The inflation problem has not gone away

The complication is inflation. CPI for April came in at 4.7% year-on-year — down from the peak of over 18% in early 2023, but still well above the National Bank of Poland's target of 2.5% (with a tolerance band of ±1 percentage point). The NBP's inflation projection for 2025 as a whole, updated in March, anticipates average inflation of around 4.2%, meaning the target will not be met this year.

This has direct implications for interest rate policy. The NBP's reference rate has been held at 5.75% since October 2023, following a cycle of increases that began in late 2021. Markets had been pricing in two rate cuts in 2025, but the April inflation reading — which was higher than expected due to energy price adjustments and an uptick in services inflation — pushed those expectations back. The current market consensus is for the first cut to come no earlier than Q4 2025, if at all.

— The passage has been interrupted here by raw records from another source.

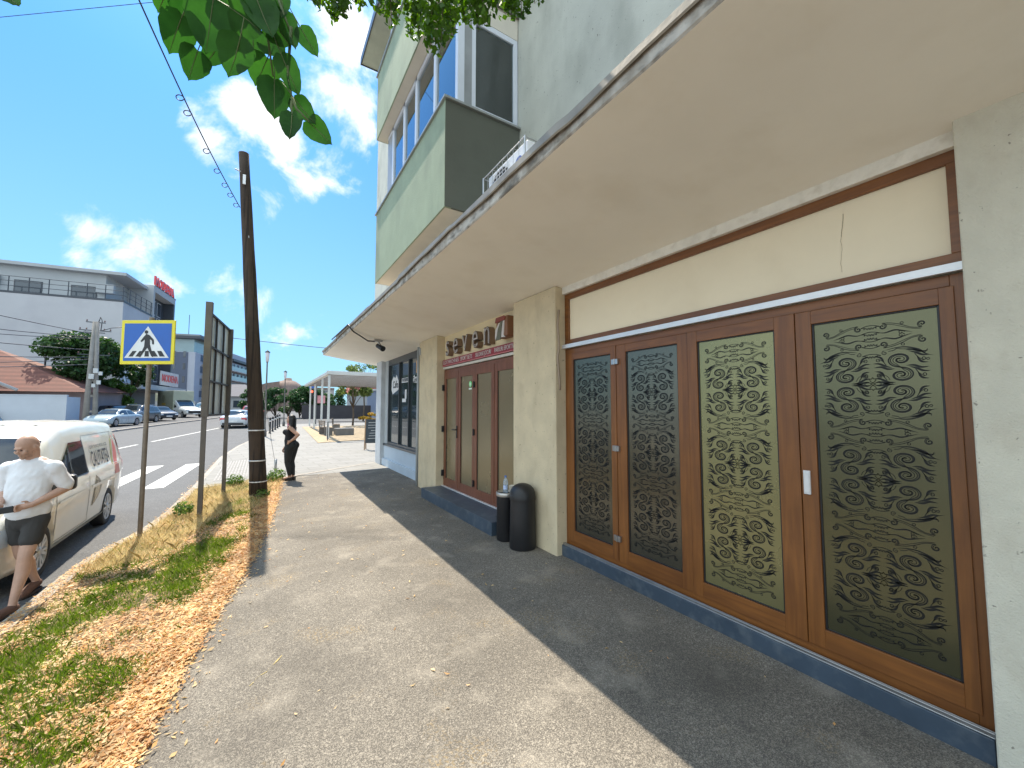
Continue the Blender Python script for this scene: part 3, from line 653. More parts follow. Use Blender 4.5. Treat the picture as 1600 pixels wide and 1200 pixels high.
# gas pipe stub and small cable along the pillar
m=MB(); m.tube([(3.10,3.862,3.0),(3.075,3.858,2.8),(3.10,3.862,2.55),(3.07,3.858,2.4),(3.10,3.862,2.1),(3.11,3.866,2.0)],.012,6); part(m,'wall_cable',mat('beige cable',(.35,.27,.2),.6))
m=MB(); m.box(3.03,3.05,8.86,8.93,3.0,3.16); part(m,'junction_box',M_colgrey,bevel=.003)
m=MB(); m.tube([(3.036,8.99,0),(3.036,8.99,3.2)],.03,8); part(m,'downpipe',M_colgrey)
# ================================================================ things fixed to the building
sg=thing('letter_sign','brown box letters reading seven with a red and white seven emblem','sign',(3.2,6.3,3.0))
M_letside=mat('brown letter side',(.20,.13,.08),.5,.1,4); M_letface=mat('dark letter face',(.05,.032,.028),.35,.1,6); M_neon=mat('white tube outline',(.62,.57,.54),.35)
x0=7.64
for ch,wd in (('s',.37),('e',.42),('v',.42),('e',.42),('n',.44)):
    yc=x0-wd/2; size=.62
    M_=frame((3.165,yc,3.025),(0,-1,0),(0,0,1)); m=MB()
    tm=textmesh(ch,size,.05,.008,.82); addmesh(m,tm,M_,0); 
    o=m.build('letter',[M_letside],sg,world=True)
    m=MB(); tm=textmesh(ch,size,.0,.008,.82); addmesh(m,tm,frame((3.1135,yc,3.025),(0,-1,0),(0,0,1)),0); m.build('letter_face',M_letface,sg,world=True,recalc=False)
    cu=bpy.data.curves.new('t','FONT'); cu.body=ch; cu.size=size; cu.align_x='CENTER'; cu.align_y='CENTER'; cu.offset=-.012; cu.fill_mode='NONE'; cu.bevel_depth=.006; cu.bevel_resolution=1; cu.resolution_u=3
    t_=bpy.data.objects.new('t',cu); COL.objects.link(t_); dg=bpy.context.evaluated_depsgraph_get(); me=bpy.data.meshes.new_from_object(t_.evaluated_get(dg)); bpy.data.objects.remove(t_)
    for v in me.vertices: v.co.x*=.82
    m=MB(); addmesh(m,me,frame((3.110,yc,3.025),(0,-1,0),(0,0,1))); m.build('letter_outline',M_neon,sg,world=True)
    x0-=wd
m=MB()
def yz(poly): return [(-a,b) for a,b in poly]
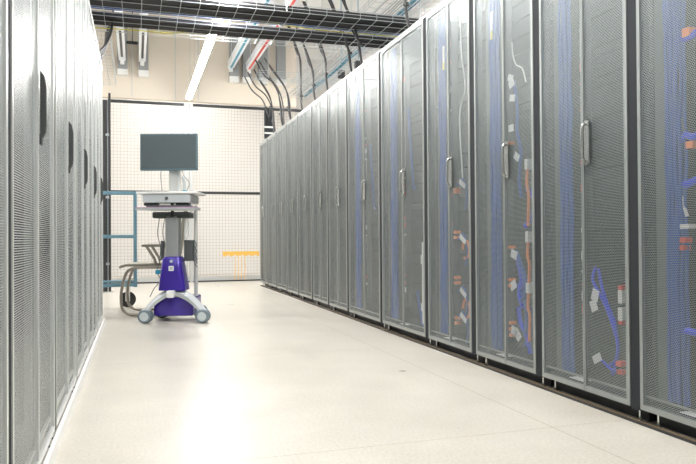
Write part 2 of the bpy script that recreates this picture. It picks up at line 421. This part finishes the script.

Consumption is driving growth

The Q1 growth figure was supported primarily by private consumption. Real wages have been growing for several consecutive quarters as nominal wage increases have outpaced inflation, which has given households more purchasing power. Investment is growing more slowly — corporate capital expenditure has been restrained by high borrowing costs, and the public investment pipeline has been delayed by administrative and procurement processes related to the new EU cohesion fund period.

What to watch

The next significant data point will be the May inflation reading, due in early June. If it shows further deceleration toward 4% or below, it would strengthen the case for rate cuts later in the year. If it holds above 4.5%, the NBP will be under pressure to maintain its current stance. The June NBP monetary policy council meeting will be the first opportunity for the bank to revise its forward guidance — the communication from that meeting will be closely watched by markets and by businesses with variable-rate debt exposure.

Poland's growth trajectory is broadly positive, but the inflation overshoot is a genuine constraint on the pace at which monetary policy can ease. That has second-order effects on housing affordability, business investment, and the fiscal cost of debt servicing. It is a more nuanced picture than the headline GDP figure suggests.